I hope this isn’t too geeky, as far as the theology goes.  But I think it’s tremendously important for us, particularly for us.  And I think it’s hugely important for little William Tomlinson and the Christian journey he begins today.  What we’re extending to William is companionship on his journey of transformation.  God has been with William and within William and over William from the beginning of beginnings.  You see that in his eyes.  You see that in his holy little fingers. You see it in the way his mom and dad and little sister glow when they’re around him.

We want to make Jesus come alive for William here.  We want to make Jesus’ love come alive, make his stories come alive.  Not because Jesus has to atone for William’s depravity; but because there’s a journey of transformation waiting here.  William begins this amazing journey this morning into the light, into the truth of his soul, into the fullest expression of his humanity and spirit.  Frederica Mathewes-Green calls it ‘theosis.’  And I like it.  Let’s you and I be sure that little William Tomlinson learns to delight in his journey of transformation, discovery and homecoming.  Because that’s what we’ve promised this morning.  God is ready.  And so are we.

4.

There’s this piece of Nicodemus, I think, in every one of us and, undoubtedly, in every congregation too.  And it makes sense.  We want to be reassured.  We want to know there are rules that work, rules we can rely on, and promises worth believing in.  It’s hard to get up in the morning without some of these assurances. 

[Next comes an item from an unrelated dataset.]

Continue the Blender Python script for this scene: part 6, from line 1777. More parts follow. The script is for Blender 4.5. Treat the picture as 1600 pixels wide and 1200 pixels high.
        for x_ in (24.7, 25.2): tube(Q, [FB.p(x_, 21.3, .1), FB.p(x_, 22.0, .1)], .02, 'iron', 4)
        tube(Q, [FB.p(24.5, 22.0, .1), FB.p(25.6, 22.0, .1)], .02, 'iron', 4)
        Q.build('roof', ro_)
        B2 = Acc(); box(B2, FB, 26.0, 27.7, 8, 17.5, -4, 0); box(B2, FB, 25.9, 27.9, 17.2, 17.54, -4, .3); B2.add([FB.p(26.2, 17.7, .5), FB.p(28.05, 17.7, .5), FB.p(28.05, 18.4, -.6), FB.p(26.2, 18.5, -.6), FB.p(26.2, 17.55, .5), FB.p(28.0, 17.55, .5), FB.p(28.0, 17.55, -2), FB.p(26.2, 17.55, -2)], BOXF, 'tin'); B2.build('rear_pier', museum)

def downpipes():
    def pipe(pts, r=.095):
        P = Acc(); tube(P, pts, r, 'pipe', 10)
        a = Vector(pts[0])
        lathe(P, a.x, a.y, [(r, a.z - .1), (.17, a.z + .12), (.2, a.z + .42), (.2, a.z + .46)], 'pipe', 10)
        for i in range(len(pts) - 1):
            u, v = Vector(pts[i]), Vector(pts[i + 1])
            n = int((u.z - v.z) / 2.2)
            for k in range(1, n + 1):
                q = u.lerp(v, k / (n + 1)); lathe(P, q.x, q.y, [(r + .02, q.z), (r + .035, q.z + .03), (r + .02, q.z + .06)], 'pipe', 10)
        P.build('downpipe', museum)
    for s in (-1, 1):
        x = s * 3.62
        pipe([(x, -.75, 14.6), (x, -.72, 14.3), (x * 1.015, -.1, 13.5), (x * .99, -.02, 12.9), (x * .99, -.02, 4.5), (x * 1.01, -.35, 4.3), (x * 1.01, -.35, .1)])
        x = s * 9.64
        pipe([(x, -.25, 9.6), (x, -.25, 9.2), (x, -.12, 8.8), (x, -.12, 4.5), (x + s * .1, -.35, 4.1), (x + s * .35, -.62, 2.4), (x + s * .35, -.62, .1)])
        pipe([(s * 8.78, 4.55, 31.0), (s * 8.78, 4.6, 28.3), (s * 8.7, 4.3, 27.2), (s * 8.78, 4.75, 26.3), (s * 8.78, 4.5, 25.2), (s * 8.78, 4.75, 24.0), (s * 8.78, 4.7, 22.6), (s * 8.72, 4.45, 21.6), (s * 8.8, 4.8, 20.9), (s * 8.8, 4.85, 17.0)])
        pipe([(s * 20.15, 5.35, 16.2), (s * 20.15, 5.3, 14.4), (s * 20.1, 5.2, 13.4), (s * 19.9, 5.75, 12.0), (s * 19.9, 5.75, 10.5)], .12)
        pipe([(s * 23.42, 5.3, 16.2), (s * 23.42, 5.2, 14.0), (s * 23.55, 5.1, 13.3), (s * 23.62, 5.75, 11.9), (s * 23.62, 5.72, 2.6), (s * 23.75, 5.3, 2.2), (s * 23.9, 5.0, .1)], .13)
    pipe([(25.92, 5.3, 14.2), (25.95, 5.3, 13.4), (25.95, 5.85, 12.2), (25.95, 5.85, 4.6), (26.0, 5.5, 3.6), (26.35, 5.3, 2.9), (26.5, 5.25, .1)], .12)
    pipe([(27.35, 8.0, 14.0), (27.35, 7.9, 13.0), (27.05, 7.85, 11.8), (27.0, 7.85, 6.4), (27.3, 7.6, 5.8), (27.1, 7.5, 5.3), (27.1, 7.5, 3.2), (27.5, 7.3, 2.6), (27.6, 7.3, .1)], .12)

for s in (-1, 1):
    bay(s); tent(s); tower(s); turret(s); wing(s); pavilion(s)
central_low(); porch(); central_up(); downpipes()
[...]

But make no mistake about today’s text, about this teaching and being born again and again and again.  This is not about timeless rules that work.  And this is not about promises we can believe in without thinking, and without wrestling, and without praying.  I daresay this is not about atonement, a one-time theological fix.  This teaching is about the wind.  There’s a saying that goes: “You can’t change the wind; you can, however, adjust your sails.”  This teaching is about that.

It’s about our being open to where the wind might lead us.  And trimming our sails to follow its lead.  It’s about your developing the kind of spiritual life that lays itself bare to gusts of grace and whispers of spirit.  It’s about praying and studying and learning and wondering; and it’s about trusting, yes, that the wind knows your name. 

In other words, it’s not, it’s never been automatic.  You don’t inherit this God-stuff like your daddy’s money or your mama’s religion.  You don’t come into the kingdom of God simply because you graduated phi beta kappa or you go to church every week.  “You just can’t see the kingdom,” Jesus says, “without being born again, and again and again!”  You gotta go through the birth canal, you gotta be pressed and pulled and delivered, over and over and over again. 

I’m not saying—I will never say—all this trauma (Japan, Libya, war, recession) is good for us: that it’s God’s way of testing and teaching us.  I kind of think that’s simpleminded foolishness.  But I do think we’ve got a choice in these stormy days of 2011.  Especially now.  We can fall back on old rules, on shattered certainties, on the grim hermeneutic of atonement.  Make Jesus a formula. 

Or.  Or you can listen for the wind, watch for the spirit, and trust that it speaks your name.  You can surrender to the mystery of the kingdom, the rigors of the birth canal, the journey of transformation.  I think that’s your choice.  I think that’s the church’s choice.  That's what we’re doing for William today.  Who knows about tsunamis and earthquakes, about the Pacific Rim of Fire and whether we should be building nuclear reactors on fault-lines or anywhere at all?

Jesus says, in all this uncertainty, in all our vulnerability, we can and we will taste the kingdom of God.  That kingdom is always at hand.  That kingdom is always with us.  Ours to taste.  Ours to cherish.  If we’re willing.  If we’re willing to be born again, and again and again.  This journey is not for the faint of heart.  But this journey is ours.  Amen.